One of the selling points of neogrok and zoekt is speed. So, by default, search is live: every character you type into the search inputs will execute a new query. If you prefer to not have live search, there is a button in the search form that toggles between live and manual search. When manual search is enabled, the search query can instead be executed by pressing the enter/return key, and any search inputs that have pending changes are highlighted in yellow.

Search results

Search results consist of N matches for the query across M files, where N ≥ M. Matches can occur not only in file contents, but in file paths as well. As a search engine, zoekt attempts to rank results by a relevancy score: it will return the highest scoring file first. The scoring mechanisms of zoekt are opaque and unspecified.

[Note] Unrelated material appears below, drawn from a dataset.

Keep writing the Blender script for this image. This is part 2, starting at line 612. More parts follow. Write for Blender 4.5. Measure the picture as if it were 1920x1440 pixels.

Unlike some other search engines, zoekt does not paginate search results. To prevent both neogrok and your browser from being overwhelmed, the number of results returned from zoekt to neogrok are limited by the files and matches inputs. Zoekt collects the top N matches across the top M files, stopping whenever it meets either of these two limits, and sends the truncated results to neogrok.

The search results header thus describes how many files and matches for the query zoekt found, and how many it sent to neogrok. It will show which of the files and matches inputs are the current limiting factor on the truncated results by highlighting the relevant count in the header. You can get more results by increasing the relevant limit in its input.

Other search inputs

Finally, there are a few more inputs in the search form that control how search results are displayed:

  • In addition to the live/manual toggle button, there is another toggle button that affects the ordering of matches within a file. Zoekt not only ranks files in search results, but also ranks matches within each file. By default, neogrok ignores this ranking and displays matches ordered by line number, but you may use this button to switch to ordering matches by score.
  • You can set the number of lines of context around matches in file contents; this has the same semantics as grep's -C flag.

Repositories list

The repositories list page tabulates all of the repositories indexed in the backing zoekt instance, including a variety of data about them.

Note that the search input on this page has the same semantics as the search input on the main search page: you are writing a full zoekt query, but instead of getting normal search results, you get repositories that contain any results matching the query. So, r:linux filters the table to repositories with "linux" in their name, while linux filters the table to repositories with linux in their contents.

To improve page performance on deployments with large numbers of repositories, there is a repos input that limits the number of displayed repositories in the same way that the files and matches inputs on the search page do.

Repository stats

The tabulated data includes links to the repository and its indexed branches, the times the repository was last indexed and that it was last committed to, and data about the index shards and their contents. The table can be sorted by clicking on column headers: the first click will sort in ascending order, the second in descending, and the third will restore the status quo.

Shards are what zoekt calls the files emitted from its indexer, and they're all that's used by the zoekt-webserver backing neogrok to handle neogrok's API requests; they contain the above-described repository metadata, indexes used to quickly search repository content, and the repository content itself (file names and contents). Indexing a repository typically results in a single shard, but zoekt limits shard files to be about 100MiB in size, so big repositories get more than one shard.

When you search repository contents (i.e. make a non-repo: query), are in fact searching repository shards, and so for a repository with more than one shard, you will see that the counts of shards and associated data in the table go down when you enter a query that matches content in only some of its shards.

Preferences

The preferences page allows you to persistently configure some aspects of the neogrok UI. Preferences configured here are stored in browser cookies and are updated instantly upon interacting with any of the inputs.